After an early start to visit the salt pans of Makgadikgadi, you will head to Khumaga, on the banks of the Boteti River. The spots are often overlooking the river, and the view is relaxing and invigorating. The campsite is a large flat area with extensive shade.
Service: Rooftop tent and self-catering
Driving time: 3 hours

 

  • Day 13 & 14 – Tau Pan Camp, Central Kalahari Game Reserve

The time has come to take a wonderful rest in one of our favorite lodges, the Tau Pan, in the world-famous Kalahari Desert.
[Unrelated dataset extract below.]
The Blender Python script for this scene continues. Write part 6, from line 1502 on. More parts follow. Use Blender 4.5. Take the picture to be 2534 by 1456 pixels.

Tau Pan is the first semi-permanent camp inside the Central Kalahari Game Reserve and offers truly incredible views from the elevated ridge of an ancient sand dune, an unusual experience in a land as flat as Botswana, and overlooks the famous Tau Pan – recognized for its stark beauty and remoteness.
Service: Full Board
Driving time: 4 hours

 

  • Day 15 & 16 – Piper Pan, Central Kalahari Game Reserve

Probably one of the most remote corners in the Kalahari, and one of our favorites. Piper’s Pan is only a few miles away from Tau Pan, but the ecosystem is completely different. A perfect flat grass. In the rains, it’s green and often covered with the plain game such as springbok and gemsbok. Around May, it has usually turned a beautiful gold. Depending on the seasonality, we will choose the best campsite for you.
Service: Rooftop tent and self-catering
Driving time: 3 hours

 

  • Day 17 – Motopi Pan, Central Kalahari Game Reserve

The last game drive into the Kalahari will bring you towards the Motopi Pan, your last night in the desert. You will exit the Kalahari from the Tsau Gate, and the campsite is about 30 miles south of the gate and is a well-maintained and shaded area.
Service: Rooftop tent and self-catering
Driving time: a game drive from one camp to the other

 

  • Day 18 – Royal Tree Lodge – Maun

Today you will drive north to Maun and to Royal Tree Lodge. Royal Tree Lodge is a private game reserve located twenty minutes from Maun, the gateway to the Okavango Delta.
The lodge is situated on the banks of the Thamalakane River with an abundance of wildlife including giraffe, zebra, springbok, ostrich, eland, gemsbok and kudu as well as an extensive variety of bird life.